● The request
Note each line where "pixels" appears, and copy it.

## Start

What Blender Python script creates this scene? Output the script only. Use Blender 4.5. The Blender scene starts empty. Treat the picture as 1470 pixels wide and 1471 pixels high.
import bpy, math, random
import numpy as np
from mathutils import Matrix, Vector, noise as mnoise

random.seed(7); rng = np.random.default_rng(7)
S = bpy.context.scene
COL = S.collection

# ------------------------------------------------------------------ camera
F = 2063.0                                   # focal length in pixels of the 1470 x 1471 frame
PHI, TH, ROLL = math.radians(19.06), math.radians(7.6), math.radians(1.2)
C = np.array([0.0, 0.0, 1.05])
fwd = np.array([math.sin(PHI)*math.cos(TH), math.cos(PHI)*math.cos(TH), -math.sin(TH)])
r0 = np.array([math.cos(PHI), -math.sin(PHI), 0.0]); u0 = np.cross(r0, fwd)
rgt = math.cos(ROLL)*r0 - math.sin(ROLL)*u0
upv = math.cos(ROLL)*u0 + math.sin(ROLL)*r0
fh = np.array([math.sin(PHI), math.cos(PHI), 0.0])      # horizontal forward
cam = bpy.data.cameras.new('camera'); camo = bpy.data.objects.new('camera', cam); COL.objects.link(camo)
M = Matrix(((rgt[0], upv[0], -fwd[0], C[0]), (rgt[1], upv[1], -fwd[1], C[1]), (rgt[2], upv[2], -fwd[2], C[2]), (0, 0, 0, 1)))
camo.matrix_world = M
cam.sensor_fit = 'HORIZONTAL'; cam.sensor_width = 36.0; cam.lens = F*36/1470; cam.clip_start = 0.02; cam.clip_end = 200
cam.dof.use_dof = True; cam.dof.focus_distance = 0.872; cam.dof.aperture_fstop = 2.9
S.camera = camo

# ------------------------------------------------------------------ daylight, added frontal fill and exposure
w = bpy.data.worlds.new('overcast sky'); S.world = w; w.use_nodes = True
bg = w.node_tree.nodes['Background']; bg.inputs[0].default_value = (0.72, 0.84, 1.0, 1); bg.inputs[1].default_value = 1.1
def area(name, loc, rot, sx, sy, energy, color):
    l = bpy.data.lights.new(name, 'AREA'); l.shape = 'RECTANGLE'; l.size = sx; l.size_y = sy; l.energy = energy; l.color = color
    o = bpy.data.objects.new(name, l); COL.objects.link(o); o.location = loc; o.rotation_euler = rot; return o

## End

● The result
What Blender Python script creates this scene? Output the script only. Use Blender 4.5. The Blender scene starts empty. Treat the picture as 1470 pixels wide and 1471 pixels high.
F = 2063.0                                   # focal length in pixels of the 1470 x 1471 frame